Whenever people make the lazy assumption that people over 50 don’t understand how to use computers/the internet, I point them to Joan Ginsberg — my mom — who has more Twitter followers than I do. Usually, she blogs about HR and employment law. Last year she took me on a history tour of Garden City. Today she is writing about the city she lives in and how it got its name. It is true that I sometimes visit just to go to the run-down little cemetery near her house.
It was in 1974, while I was an undergrad at Michigan State University, when I first heard the story. According to my friend — who was perhaps a little drunk at the time — the name for the Detroit suburb Novi came from the fact that it was the number six stop on the Grand River toll road.
Get it? No.VI.
How quaint is that?
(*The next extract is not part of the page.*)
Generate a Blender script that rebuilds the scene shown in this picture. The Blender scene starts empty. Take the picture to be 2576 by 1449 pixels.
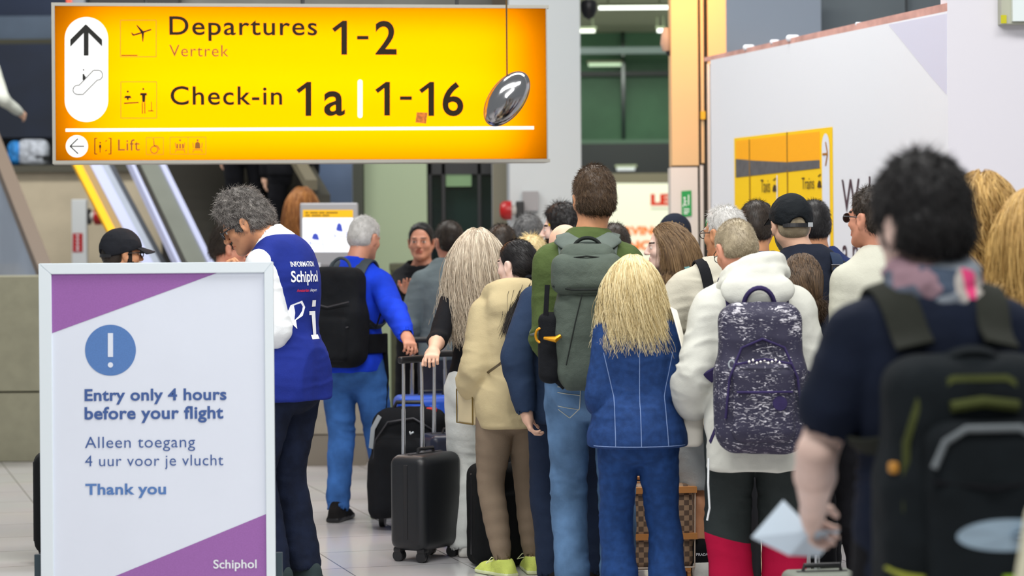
import bpy, math, random
import numpy as np
from mathutils import Vector, Matrix
random.seed(5)
RNG = np.random.default_rng(7)
SC = bpy.context.scene
COL = SC.collection
# ------------------------------------------------------------------ camera, light, exposure
FPX, HZ, CX, HC, ROLL = 6000.0, 600.0, 1288.0, 1.6, -0.008
cam = bpy.data.cameras.new('camera')
camo = bpy.data.objects.new('camera', cam); COL.objects.link(camo)
camo.location = (0, 0, HC)
camo.rotation_euler = (Matrix.Rotation(math.pi / 2, 3, 'X') @ Matrix.Rotation(ROLL, 3, 'Z')).to_euler()
cam.sensor_width = 36.0
cam.lens = FPX / 2576 * 36.0
cam.shift_y = -(724.5 - HZ) / 2576
cam.clip_end = 200
cam.dof.use_dof = True
cam.dof.focus_distance = 10.9
cam.dof.aperture_fstop = cam.lens / 1000 / 0.035
SC.camera = camo
SC.view_settings.view_transform = 'Standard'
SC.view_settings.look = 'None'
SC.view_settings.gamma = 1.0
SC.view_settings.exposure = 0.16
SC.cycles.max_bounces = 6
SC.cycles.caustics_reflective = False
SC.cycles.caustics_refractive = False
wd = bpy.data.worlds.new('hall_light'); SC.world = wd; wd.use_nodes = True
wd.node_tree.nodes['Background'].inputs[0].default_value = (0.93, 0.97, 1.0, 1)
wd.node_tree.nodes['Background'].inputs[1].default_value = 0.30


def area(name, loc, size, power, col=(1, 1, 1), target=None, spread=180):
    l = bpy.data.lights.new(name, 'AREA'); l.shape = 'RECTANGLE'; l.size, l.size_y = size
    l.energy = power; l.color = col; l.spread = math.radians(spread)
    o = bpy.data.objects.new(name, l); COL.objects.link(o); o.location = loc
    if target is not None:
        o.rotation_euler = (Vector(target) - Vector(loc)).to_track_quat('-Z', 'Y').to_euler()
    return o


# rows of ceiling light fittings over the hall
area('ceiling_light_row', (-1.5, 9.0, 5.6), (4, 1.2), 180, (1, .98, .95), (-1.0, 10.5, 0))
area('ceiling_light_row', (2.0, 8.0, 5.6), (4, 1.2), 180, (1, .98, .95), (1.2, 10.5, 0))
area('ceiling_light_row', (0.3, 14.0, 5.8), (5, 1.2), 215, (1, .98, .94), (0.3, 14.5, 0))
area('ceiling_light_row', (0.0, 3.5, 5.2), (5, 1.2), 165, (1, .99, .97), (0.3, 8.5, .8))
area('ceiling_light_row', (-4.0, 19.0, 6.0), (4, 1.2), 280, (1, .98, .93), (-4, 20.5, 0))


def W(px, py, d):
    """the point of the hall seen at a photo pixel, d metres deep"""
    a, b = (px - CX) / FPX * d, (HZ - py) / FPX * d
    c, s = math.cos(ROLL), math.sin(ROLL)
    return Vector((a * c - b * s, d, HC + a * s + b * c))


def WX(px, py, d): return W(px, py, d).x
def WZ(px, py, d): return W(px, py, d).z


# ------------------------------------------------------------------ materials
MATS = {}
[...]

So quaint that I have been willing to live with that legend unchallenged all these years.
At least until recently, when a blogging daughter with a looming book deadline needed a hand with a guest blog. So I set out to discuss stagecoaches and poke bonnets and signs from the mid-19th century about the origin of the name “Novi.”
Sadly, it turns out that the legend is totally untrue. The Grand River toll road wasn’t even constructed until the 1850’s, more than 20 years after the township was named.
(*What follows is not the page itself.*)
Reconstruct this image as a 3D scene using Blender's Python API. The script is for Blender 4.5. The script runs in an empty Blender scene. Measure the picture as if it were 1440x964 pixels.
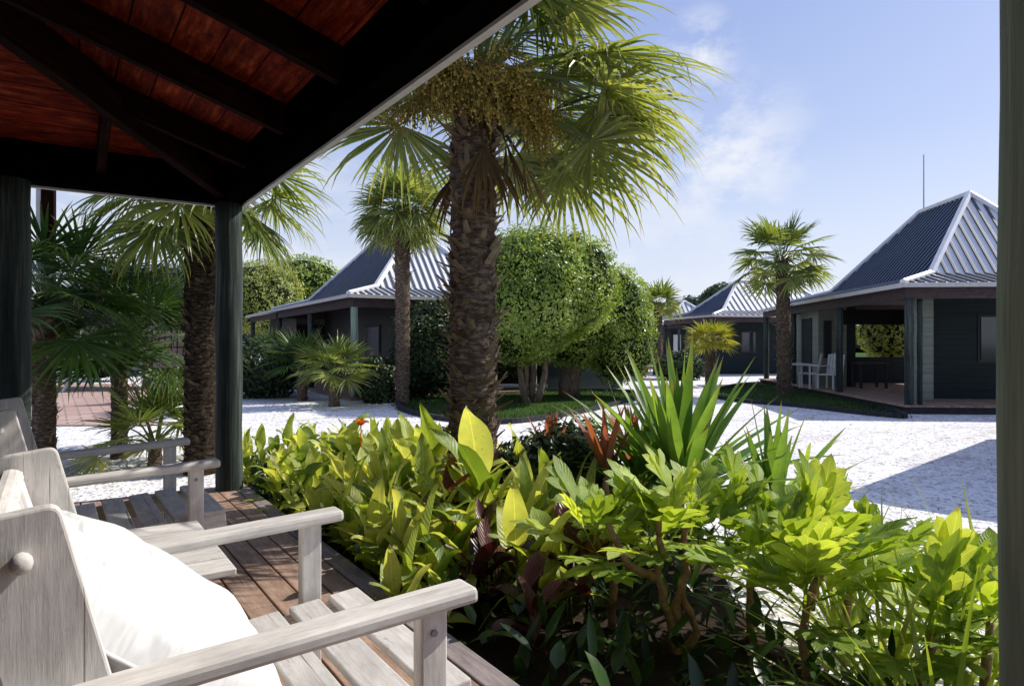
import bpy, math, random
from mathutils import Vector, Matrix, noise
R = math.radians
rnd = random.Random(11)
sc = bpy.context.scene
COL = sc.collection
V = Vector

# ------------------------------------------------------------ camera frame
A = R(33.98); CAMZ = 1.45; FPX = 960.0
FW = V((math.sin(A), math.cos(A), 0)); RT = V((math.cos(A), -math.sin(A), 0))
DECK = 0.25
def at(px, f, z=0.0):
    """world point at picture column px, f metres ahead"""
    r = (px-720)/FPX*f
    p = FW*f + RT*r
    return V((p.x, p.y, z))
def gnd(px, py, z=0.0):
    return at(px, (CAMZ-z)*FPX/(py-483.0), z)

# ------------------------------------------------------------ mesh builder
class MB:
    def __init__(s):
        s.v=[]; s.f=[]; s.t=[]; s.g=[]
    def add(s, vs, fs, tint=0.5, gc=None):
        o=len(s.v); s.v.extend(tuple(q) for q in vs)
        s.f.extend(tuple(i+o for i in f) for f in fs)
        if isinstance(tint,(list,tuple)): s.t.extend(tint)
        else: s.t.extend([tint]*len(vs))
        if gc is None: s.g.extend(tuple(q) for q in vs)
        else: s.g.extend(gc)
    def bar(s, p0, p1, w, h, up=(0,0,1), taper=1.0, tint=None):
        p0=V(p0); p1=V(p1); d=(p1-p0); L=d.length; d.normalize(); up=V(up)
        sd=d.cross(up)
        if sd.length<1e-4: sd=d.cross(V((1,0,0)))
        sd.normalize(); n=sd.cross(d)
        vs=[];gc=[];ro=rnd.random()*40
        for k,(p,sc_) in enumerate(((p0,1),(p1,taper))):
            for a,b in ((-1,-1),(1,-1),(1,1),(-1,1)):
                vs.append(p+sd*a*w/2*sc_+n*b*h/2*sc_)
                gc.append((k*L+ro, a*w/2+ro*.3, b*h/2))
        s.add(vs,[(3,2,1,0),(4,5,6,7),(0,1,5,4),(1,2,6,5),(2,3,7,6),(3,0,4,7)], rnd.random() if tint is None else tint, gc)
    def box(s, x0,x1,y0,y1,z0,z1, tint=None):
        dx,dy,dz=abs(x1-x0),abs(y1-y0),abs(z1-z0)
        if dx>=dy and dx>=dz: s.bar((x0,(y0+y1)/2,(z0+z1)/2),(x1,(y0+y1)/2,(z0+z1)/2),dy,dz,(0,0,1),1,tint)
        elif dy>=dz: s.bar(((x0+x1)/2,y0,(z0+z1)/2),((x0+x1)/2,y1,(z0+z1)/2),dx,dz,(0,0,1),1,tint)
        else: s.bar(((x0+x1)/2,(y0+y1)/2,z0),((x0+x1)/2,(y0+y1)/2,z1),dy,dx,(1,0,0),1,tint)
    def tube(s, pts, rad, n=10, cap=True, tint=None, jit=0.0):
        pts=[V(p) for p in pts]; vs=[];gc=[];fs=[];L=0
        tint=rnd.random() if tint is None else tint
        ref=V((0.13,0.97,0.2))
        for i,p in enumerate(pts):
            d=(pts[min(i+1,len(pts)-1)]-pts[max(i-1,0)]).normalized()
            a=d.cross(ref)
            if a.length<.05: a=d.cross(V((1,0,0)))
            a.normalize(); b=d.cross(a)
            if i: L+=(p-pts[i-1]).length
            for k in range(n):
                th=2*math.pi*k/n; r=rad[i]*(1+jit*(rnd.random()-.5))
                vs.append(p+a*math.cos(th)*r+b*math.sin(th)*r)
                gc.append((L,math.cos(th)*rad[i],math.sin(th)*rad[i]))
        for i in range(len(pts)-1):
            for k in range(n):
                k2=(k+1)%n
                fs.append((i*n+k,(i+1)*n+k,(i+1)*n+k2,i*n+k2))
        if cap:
            fs.append(tuple(range(n))); m=(len(pts)-1)*n
            fs.append(tuple(m+k for k in reversed(range(n))))
        s.add(vs,fs,tint,gc)
    def prism(s, prof, y0, y1, tint=None):
        """profile in x,z extruded along y"""
        n=len(prof); ro=rnd.random()*40
        vs=[(x,y0,z) for x,z in prof]+[(x,y1,z) for x,z in prof]
        gc=[(z+ro,x,y0) for x,z in prof]+[(z+ro,x,y1) for x,z in prof]
        fs=[tuple(range(n)),tuple(reversed(range(n,2*n)))]+[(i,i+n,(i+1)%n+n,(i+1)%n) for i in range(n)]
        s.add(vs,fs,rnd.random() if tint is None else tint,gc)
    def blade(s, base, d, nrm, L, w, prof, nseg=6, droop=0.0, fold=0.25, tint=0.5, wave=0.0, stiff=0.0):
        p=V(base); d=V(d).normalized(); nrm=V(nrm)
        vs=[];fs=[];gc=[];ds=L/nseg; ph=rnd.random()*6
        for i in range(nseg+1):
            t=i/nseg
            sd=d.cross(nrm)
            if sd.length<1e-3: sd=d.cross(V((.3,1,.2)))
            sd.normalize(); n=sd.cross(d).normalized()
            ww=w*prof(t)/2
            wv=wave*w*math.sin(t*9+ph)
            up=n*(ww*fold)
            vs+= [p-sd*ww+up+n*wv, p, p+sd*ww+up-n*wv*.8]
            gc+= [(t,-1,ph),(t,0,ph),(t,1,ph)]
            if i<nseg:
                o=i*3
                fs+=[(o,o+1,o+4,o+3),(o+1,o+2,o+5,o+4)]
            p=p+d*ds
            k=droop*max(0.0,(t-stiff))/(1-stiff+1e-6)
            d=(d+V((0,0,-1))*k*(1.0/nseg)*2.0).normalized()
            nrm=n
        s.add(vs,fs,tint,gc)
        return p
    def build(s, name, mat, parent=None, smooth=False, bevel=0.0, loc=None):
        me=bpy.data.meshes.new(name); me.from_pydata(s.v,[],s.f)
        a=me.attributes.new('tint','FLOAT','POINT'); a.data.foreach_set('value',s.t)
        g=me.attributes.new('gc','FLOAT_VECTOR','POINT'); g.data.foreach_set('vector',[c for q in s.g for c in q])
        if smooth: me.polygons.foreach_set('use_smooth',[True]*len(me.polygons))
        me.materials.append(mat); me.update()
        o=bpy.data.objects.new(name,me); COL.objects.link(o)
        if parent: o.parent=parent
        if loc: o.location=loc
        if bevel:
            b=o.modifiers.new('bev','BEVEL'); b.width=bevel; b.segments=2; b.limit_method='ANGLE'
        return o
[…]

The “number six” legend persists in other forms, like “the 6th stagecoach stop from Detroit,” or “the 6th stop on the railroad.” They’re wrong, too.
While this page from The History of Oakland County, published in 1912, puts those rumors to rest, it doesn’t help explain the real origins, does it? I mean, wanting “a shorter name than West Farmington” (which the area was called at one time) is hardly the reason anyone would choose “Novi.”
City officials agree that the actual origins of the name were not put on record, and the reason for proposing and adopting the name Novi will likely never be known. There is a romantic story about a heartbroken Yugoslavian soldier choosing the name Novi as a tribute to his lost love, but, sadly, no actual evidence that this was the case.
Whatever the origins of the name “Novi” (which is pronounced NO-vy, folks, not no-VEE, which is what my GPS calls it), it is great to live in a city that contains a historic cemetery within walking distance of my house, to encourage visits from The Night Train.